Mesmo que tenhamos mapeada a maldade nesse quadro de forças plásticas que regem a vida, mesmo que possamos tratá-la com a objetividade dos Caça Fantasmas, a experiência individual da maldade raramente escapa às coordenadas da moral, isto é, raramente passa sem punição às transgressões, sem culpa e dívida. O que significa que sentir a capacidade para o mal é ter um inimigo dentro de si, ter dentro de si alguém que está o tempo todo sendo combatido. Esqueçamos por um momento a suposta pretensão de unidade do Eu, vamos trabalhar com uma ficção, <fiction> vamos supor que nossa subjetividade é uma pluralidade de Eus (egos). Seria como se cada pessoa tivesse dentro de sua cabeça tantos Eus quanto tinha Fernando Pessoa, ou como aquele personagem de Fragmentado.

Shyamalan, sempre polêmico.

Se um desses Eus é o inimigo, isso quer dizer que parte de nossa própria energia está mobilizada na repressão das manifestações do inimigo em nossas próprias ações. Não há melhor analogia que a de um sistema operacional. Ter o inimigo dentro de si é como ter um processo (uma aplicação) que drena boa parte da capacidade computacional de uma máquina, impedindo que os outros processos possam utilizar todos os recursos computacionais. Como se cada Eu fosse um Processo competindo por recursos computacionais.

O uso do processador está em níveis normais até que eu lanço um processo que consome quase todos os recursos do sistema.

A analogia é útil, mas apaga justo a presença de Lúcifer, do inimigo. Ela apaga a dimensão simbólica de ter dentro de si não um processo pesado, mas o próprio mal. O mal é sempre um outro, outra entidade que nos possui e que domina nosso corpo, enfraquece nossa vontade até tornar-se senhora de nossas próprias ações. Enquanto o mal só se reconhece como outro, somos sempre vítimas de uma entidade mais forte que nós mesmos. Mas e se nós mesmos somos o mal? E se não houver nenhuma entidade externa, mas apenas nossas próprias manifestações espirituais, quero dizer, aquelas que nós consentimos em ser seus donos e aquelas que nós atribuímos a outros que não nós mesmos. As fontes do mal são sempre externas para os moralistas, pois eles jamais se reconhecem como fontes do mal, o mal nunca nasce deles.
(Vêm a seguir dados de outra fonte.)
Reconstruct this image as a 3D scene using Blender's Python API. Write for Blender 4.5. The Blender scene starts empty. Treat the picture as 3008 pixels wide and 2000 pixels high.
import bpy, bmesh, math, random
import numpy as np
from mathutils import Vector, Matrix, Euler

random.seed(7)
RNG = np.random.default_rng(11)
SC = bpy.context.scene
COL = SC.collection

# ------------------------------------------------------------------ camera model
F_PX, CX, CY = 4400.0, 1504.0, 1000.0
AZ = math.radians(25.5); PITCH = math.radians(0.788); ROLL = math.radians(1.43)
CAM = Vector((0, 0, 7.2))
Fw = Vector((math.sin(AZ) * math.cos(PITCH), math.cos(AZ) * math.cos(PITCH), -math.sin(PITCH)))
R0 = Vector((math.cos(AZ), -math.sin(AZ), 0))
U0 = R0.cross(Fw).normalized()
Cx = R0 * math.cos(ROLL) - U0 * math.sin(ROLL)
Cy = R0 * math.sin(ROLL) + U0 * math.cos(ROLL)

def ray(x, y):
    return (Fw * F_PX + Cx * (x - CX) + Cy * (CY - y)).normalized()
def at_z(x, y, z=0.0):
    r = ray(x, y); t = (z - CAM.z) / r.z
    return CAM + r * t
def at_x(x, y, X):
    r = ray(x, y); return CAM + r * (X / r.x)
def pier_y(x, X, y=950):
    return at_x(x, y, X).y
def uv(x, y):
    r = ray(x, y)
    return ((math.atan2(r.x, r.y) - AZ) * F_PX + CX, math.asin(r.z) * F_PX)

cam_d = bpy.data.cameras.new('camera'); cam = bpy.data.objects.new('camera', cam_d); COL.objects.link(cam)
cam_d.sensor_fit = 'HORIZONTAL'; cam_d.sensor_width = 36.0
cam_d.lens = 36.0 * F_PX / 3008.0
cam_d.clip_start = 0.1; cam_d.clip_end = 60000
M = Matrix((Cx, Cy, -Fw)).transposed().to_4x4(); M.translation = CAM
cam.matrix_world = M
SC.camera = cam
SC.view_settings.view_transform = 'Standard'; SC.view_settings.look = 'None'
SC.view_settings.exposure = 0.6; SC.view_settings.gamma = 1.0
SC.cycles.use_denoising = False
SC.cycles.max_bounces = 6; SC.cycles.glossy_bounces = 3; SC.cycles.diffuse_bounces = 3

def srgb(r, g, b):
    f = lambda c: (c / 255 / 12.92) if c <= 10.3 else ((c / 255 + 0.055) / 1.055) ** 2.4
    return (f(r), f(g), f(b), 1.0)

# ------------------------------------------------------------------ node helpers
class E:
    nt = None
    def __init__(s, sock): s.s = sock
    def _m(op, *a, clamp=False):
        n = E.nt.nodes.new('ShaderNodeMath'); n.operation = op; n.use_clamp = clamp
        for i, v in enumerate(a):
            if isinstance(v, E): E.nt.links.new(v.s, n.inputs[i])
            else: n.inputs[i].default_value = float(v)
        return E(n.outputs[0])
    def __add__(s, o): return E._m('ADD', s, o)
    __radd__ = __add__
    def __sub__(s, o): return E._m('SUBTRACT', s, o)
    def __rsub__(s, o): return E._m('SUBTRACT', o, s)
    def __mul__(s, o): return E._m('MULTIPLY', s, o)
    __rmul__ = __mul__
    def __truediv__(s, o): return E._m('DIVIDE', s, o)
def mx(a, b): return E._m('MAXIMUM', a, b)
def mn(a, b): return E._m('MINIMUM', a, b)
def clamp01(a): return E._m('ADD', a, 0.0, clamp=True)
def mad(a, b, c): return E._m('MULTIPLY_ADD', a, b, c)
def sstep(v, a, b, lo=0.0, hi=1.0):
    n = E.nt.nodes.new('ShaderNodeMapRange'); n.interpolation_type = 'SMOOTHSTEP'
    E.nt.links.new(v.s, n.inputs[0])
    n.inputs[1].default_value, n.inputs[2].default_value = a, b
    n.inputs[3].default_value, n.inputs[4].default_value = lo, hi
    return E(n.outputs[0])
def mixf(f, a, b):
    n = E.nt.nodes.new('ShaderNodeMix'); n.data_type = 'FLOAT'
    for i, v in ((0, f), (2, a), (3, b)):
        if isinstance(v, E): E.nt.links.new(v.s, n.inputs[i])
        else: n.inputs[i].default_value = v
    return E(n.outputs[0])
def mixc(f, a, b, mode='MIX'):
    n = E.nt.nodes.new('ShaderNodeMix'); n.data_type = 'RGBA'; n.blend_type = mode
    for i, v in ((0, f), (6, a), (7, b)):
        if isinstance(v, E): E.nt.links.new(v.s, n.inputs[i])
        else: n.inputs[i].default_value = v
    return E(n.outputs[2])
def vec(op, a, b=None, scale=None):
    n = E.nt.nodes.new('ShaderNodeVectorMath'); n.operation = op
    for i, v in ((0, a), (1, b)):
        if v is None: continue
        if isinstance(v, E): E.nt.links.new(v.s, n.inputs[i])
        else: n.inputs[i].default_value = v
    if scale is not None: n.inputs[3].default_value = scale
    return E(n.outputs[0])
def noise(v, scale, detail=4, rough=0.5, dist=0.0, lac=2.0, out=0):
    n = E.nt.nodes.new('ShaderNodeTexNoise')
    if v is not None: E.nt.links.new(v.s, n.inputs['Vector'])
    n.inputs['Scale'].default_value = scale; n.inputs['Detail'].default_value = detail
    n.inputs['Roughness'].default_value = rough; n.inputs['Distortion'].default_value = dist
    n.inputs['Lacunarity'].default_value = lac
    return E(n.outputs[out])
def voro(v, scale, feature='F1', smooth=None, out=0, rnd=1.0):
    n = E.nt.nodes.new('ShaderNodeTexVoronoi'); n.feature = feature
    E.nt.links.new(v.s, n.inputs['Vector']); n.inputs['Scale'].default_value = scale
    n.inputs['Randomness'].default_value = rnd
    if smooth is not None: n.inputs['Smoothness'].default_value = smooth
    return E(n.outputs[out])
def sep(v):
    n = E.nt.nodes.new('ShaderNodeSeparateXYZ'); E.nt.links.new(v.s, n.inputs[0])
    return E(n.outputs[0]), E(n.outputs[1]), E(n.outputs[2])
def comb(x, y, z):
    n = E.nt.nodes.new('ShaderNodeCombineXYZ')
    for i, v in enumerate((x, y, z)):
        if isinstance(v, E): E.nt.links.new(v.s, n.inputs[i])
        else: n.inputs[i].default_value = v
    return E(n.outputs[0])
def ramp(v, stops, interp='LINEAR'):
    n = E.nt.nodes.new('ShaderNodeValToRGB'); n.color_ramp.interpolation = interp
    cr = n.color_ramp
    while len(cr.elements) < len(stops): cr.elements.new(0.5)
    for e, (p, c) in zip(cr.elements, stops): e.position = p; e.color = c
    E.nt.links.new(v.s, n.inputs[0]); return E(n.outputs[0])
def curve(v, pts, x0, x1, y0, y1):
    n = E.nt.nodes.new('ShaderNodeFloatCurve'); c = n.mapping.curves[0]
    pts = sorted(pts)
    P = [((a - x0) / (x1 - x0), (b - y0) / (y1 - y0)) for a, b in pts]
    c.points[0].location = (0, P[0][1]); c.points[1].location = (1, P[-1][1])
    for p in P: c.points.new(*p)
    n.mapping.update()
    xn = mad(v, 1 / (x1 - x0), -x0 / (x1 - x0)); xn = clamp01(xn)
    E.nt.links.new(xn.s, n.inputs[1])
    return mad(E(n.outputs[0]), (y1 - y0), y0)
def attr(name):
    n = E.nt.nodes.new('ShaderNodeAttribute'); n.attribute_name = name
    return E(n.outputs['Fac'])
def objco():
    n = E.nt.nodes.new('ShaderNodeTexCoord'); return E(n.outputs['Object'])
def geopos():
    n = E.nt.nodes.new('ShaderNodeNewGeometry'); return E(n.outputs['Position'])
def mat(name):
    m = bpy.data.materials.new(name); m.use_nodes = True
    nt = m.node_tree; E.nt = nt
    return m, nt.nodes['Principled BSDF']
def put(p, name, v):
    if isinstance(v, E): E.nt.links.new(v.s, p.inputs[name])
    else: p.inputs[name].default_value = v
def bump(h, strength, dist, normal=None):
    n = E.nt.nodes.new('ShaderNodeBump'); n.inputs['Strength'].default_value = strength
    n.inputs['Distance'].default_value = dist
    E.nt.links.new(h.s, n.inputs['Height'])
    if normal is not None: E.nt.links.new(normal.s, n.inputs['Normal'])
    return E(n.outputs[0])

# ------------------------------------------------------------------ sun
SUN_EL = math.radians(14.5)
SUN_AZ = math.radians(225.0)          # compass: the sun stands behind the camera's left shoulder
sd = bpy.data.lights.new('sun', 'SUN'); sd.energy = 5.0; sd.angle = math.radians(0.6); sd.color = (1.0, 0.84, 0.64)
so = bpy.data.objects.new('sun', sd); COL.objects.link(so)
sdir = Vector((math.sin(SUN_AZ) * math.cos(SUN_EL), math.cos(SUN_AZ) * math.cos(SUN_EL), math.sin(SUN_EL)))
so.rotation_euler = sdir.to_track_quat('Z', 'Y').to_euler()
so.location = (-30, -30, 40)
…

Reconhecer apenas fontes externas do mal é quase sempre cultivar o auto ódio, é alimentar esse conflito interno entre diferentes Eus. Mas este é apenas um cenário fictício, pois nosso marco teórico estabelece que o Eu é uma unidade e não uma pluralidade, não pode haver mais de um. </fiction>

A capacidade para o mal, essa presença precariamente represada, busca pretextos, motivos para se materializar em ações. E é bom que, mais uma vez, a ficção torne real um pensamento, ou o apresente ao seu modo. Dexter apresenta situações nas quais se vê o pretexto para expressar o mal, o irrecusável convite para usar o mal como uma ferramenta. O problema é que quem usa o mal como ferramenta sempre acaba corrompido pelo seu poder. Como Smeágol e como Isildur antes dele. O mal não é uma ferramenta, é um senhor, mestre orgulhoso e cruel, que não aceita senão completa submissão. Não terminei de ver Dexter, vi pouco mais de uma temporada, na verdade, mas a série atrai por normalizar certas estranhezas que parecem muito comuns. Estranhezas que Killing Eve também tem no radar, e também Sharp Objects, The Sinner, Mr Robot, True Detective, The Servant, a lista é quase interminável. Essas séries, claro, abordam esse aspecto de modo muito mais elaborado que Dexter.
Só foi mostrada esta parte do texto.